__YOUR INSTRUCTIONS__: Output the data below in full, byte for byte. Nothing may differ.

__RECORDS SUPPLIED__:
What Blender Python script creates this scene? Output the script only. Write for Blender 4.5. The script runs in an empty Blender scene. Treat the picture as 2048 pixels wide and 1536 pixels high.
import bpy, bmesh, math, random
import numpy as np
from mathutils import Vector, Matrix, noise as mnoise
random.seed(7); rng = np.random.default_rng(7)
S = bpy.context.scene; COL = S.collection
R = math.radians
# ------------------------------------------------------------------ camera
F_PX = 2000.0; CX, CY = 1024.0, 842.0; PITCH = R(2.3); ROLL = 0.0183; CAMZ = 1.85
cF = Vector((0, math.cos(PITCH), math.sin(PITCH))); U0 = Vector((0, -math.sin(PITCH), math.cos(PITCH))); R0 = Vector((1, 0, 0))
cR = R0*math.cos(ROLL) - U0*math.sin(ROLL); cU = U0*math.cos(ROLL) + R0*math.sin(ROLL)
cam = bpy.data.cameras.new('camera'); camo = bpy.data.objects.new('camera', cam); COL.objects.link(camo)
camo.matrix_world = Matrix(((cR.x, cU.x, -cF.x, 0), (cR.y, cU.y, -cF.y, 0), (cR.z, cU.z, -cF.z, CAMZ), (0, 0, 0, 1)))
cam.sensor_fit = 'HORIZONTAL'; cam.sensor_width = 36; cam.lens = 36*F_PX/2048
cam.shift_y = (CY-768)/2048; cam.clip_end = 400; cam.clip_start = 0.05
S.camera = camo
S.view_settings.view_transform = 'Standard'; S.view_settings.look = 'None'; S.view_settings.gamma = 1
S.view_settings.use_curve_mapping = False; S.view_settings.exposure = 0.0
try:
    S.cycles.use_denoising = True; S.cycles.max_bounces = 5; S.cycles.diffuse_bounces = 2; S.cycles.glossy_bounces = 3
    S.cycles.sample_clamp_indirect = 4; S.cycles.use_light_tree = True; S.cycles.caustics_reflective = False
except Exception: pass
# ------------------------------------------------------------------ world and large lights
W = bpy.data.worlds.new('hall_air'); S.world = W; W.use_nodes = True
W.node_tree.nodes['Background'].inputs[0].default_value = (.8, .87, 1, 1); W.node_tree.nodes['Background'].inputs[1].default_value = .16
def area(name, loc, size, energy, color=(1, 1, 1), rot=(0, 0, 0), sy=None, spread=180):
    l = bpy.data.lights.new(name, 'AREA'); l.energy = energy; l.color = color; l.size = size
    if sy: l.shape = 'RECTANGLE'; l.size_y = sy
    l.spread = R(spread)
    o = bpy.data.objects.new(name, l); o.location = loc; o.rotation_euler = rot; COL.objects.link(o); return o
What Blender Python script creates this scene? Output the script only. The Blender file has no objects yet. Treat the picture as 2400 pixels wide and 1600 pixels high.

__TASK RESULT__:
What Blender Python script creates this scene? Output the script only. Write for Blender 4.5. The script runs in an empty Blender scene. Treat the picture as 2048 pixels wide and 1536 pixels high.
import bpy, bmesh, math, random
import numpy as np
from mathutils import Vector, Matrix, noise as mnoise
random.seed(7); rng = np.random.default_rng(7)
S = bpy.context.scene; COL = S.collection
R = math.radians
# ------------------------------------------------------------------ camera
F_PX = 2000.0; CX, CY = 1024.0, 842.0; PITCH = R(2.3); ROLL = 0.0183; CAMZ = 1.85
cF = Vector((0, math.cos(PITCH), math.sin(PITCH))); U0 = Vector((0, -math.sin(PITCH), math.cos(PITCH))); R0 = Vector((1, 0, 0))
cR = R0*math.cos(ROLL) - U0*math.sin(ROLL); cU = U0*math.cos(ROLL) + R0*math.sin(ROLL)
cam = bpy.data.cameras.new('camera'); camo = bpy.data.objects.new('camera', cam); COL.objects.link(camo)
camo.matrix_world = Matrix(((cR.x, cU.x, -cF.x, 0), (cR.y, cU.y, -cF.y, 0), (cR.z, cU.z, -cF.z, CAMZ), (0, 0, 0, 1)))
cam.sensor_fit = 'HORIZONTAL'; cam.sensor_width = 36; cam.lens = 36*F_PX/2048
cam.shift_y = (CY-768)/2048; cam.clip_end = 400; cam.clip_start = 0.05
S.camera = camo
S.view_settings.view_transform = 'Standard'; S.view_settings.look = 'None'; S.view_settings.gamma = 1
S.view_settings.use_curve_mapping = False; S.view_settings.exposure = 0.0
try:
    S.cycles.use_denoising = True; S.cycles.max_bounces = 5; S.cycles.diffuse_bounces = 2; S.cycles.glossy_bounces = 3
    S.cycles.sample_clamp_indirect = 4; S.cycles.use_light_tree = True; S.cycles.caustics_reflective = False
except Exception: pass
# ------------------------------------------------------------------ world and large lights
W = bpy.data.worlds.new('hall_air'); S.world = W; W.use_nodes = True
W.node_tree.nodes['Background'].inputs[0].default_value = (.8, .87, 1, 1); W.node_tree.nodes['Background'].inputs[1].default_value = .16
def area(name, loc, size, energy, color=(1, 1, 1), rot=(0, 0, 0), sy=None, spread=180):
    l = bpy.data.lights.new(name, 'AREA'); l.energy = energy; l.color = color; l.size = size
    if sy: l.shape = 'RECTANGLE'; l.size_y = sy
    l.spread = R(spread)
    o = bpy.data.objects.new(name, l); o.location = loc; o.rotation_euler = rot; COL.objects.link(o); return o
What Blender Python script creates this scene? Output the script only. The Blender file has no objects yet. Treat the picture as 2400 pixels wide and 1600 pixels high.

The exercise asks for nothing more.